Email obfuscation

Knowing that spammers often use web crawlers (or let search engines do the work for them) to find email addresses sitting on web sites to add to their spam lists, most people now understand that it is a good idea to obfuscate email addresses they post on web sites. Many major sites do the obfuscation automatically, converting the addresses to images, which are much harder to scan, or making them less address-like, i.e. myname (-at-) mydomain (-dot-) com, trusting that users can figure it out, but hoping that computers cannot.

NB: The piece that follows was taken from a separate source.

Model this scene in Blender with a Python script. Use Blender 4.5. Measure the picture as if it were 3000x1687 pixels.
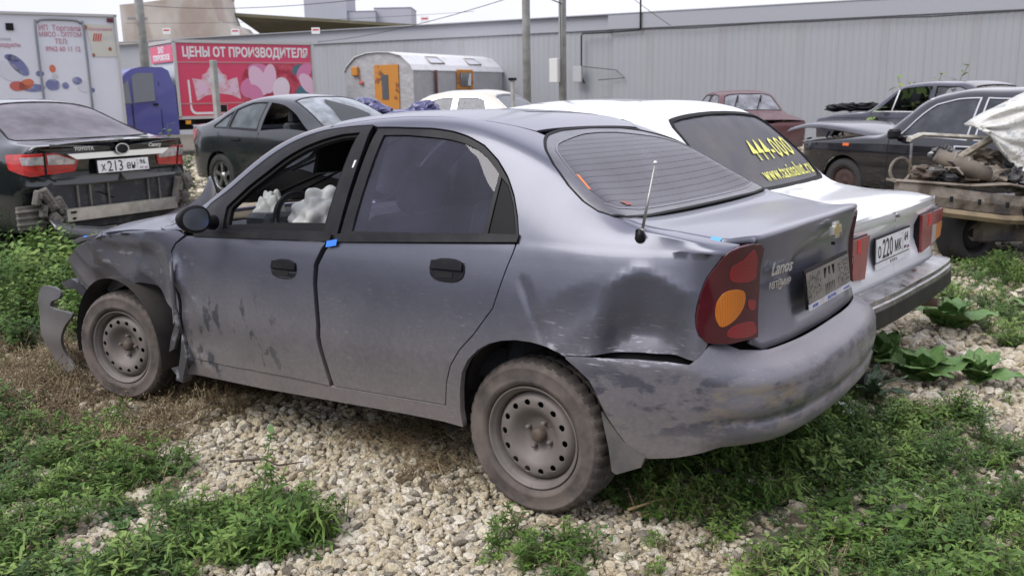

Which is all well and good, until you start using the mailto link, which is a link that is meant to open someone’s email program and automatically address the message. A lot of people who “get” that obfuscation is good don’t also get that if you put the *actual* email address in the mailto link, the spammers will be able to get to it even easier than if it was in the text of the web page. After all, something that says <a href="mailto:myname@mydomain.com"> is quite the red flag. And yet, when I make my mailto links the same as the displayed email address (i.e. with the obfuscation), I get complaints from people who don’t understand why when they click the link and it opens their email program the address isn’t correct, and their messages get bounced. You would think intelligent people, with a bit of thought, could figure this out.

Meanwhile, we have the highly silly phenomenon of sites using email addresses that are obfuscated to the naked eye but perfectly well-formed in the code, in the mailto links, saving the spammer the trouble while leaving the same amount of confusion in place for the reader.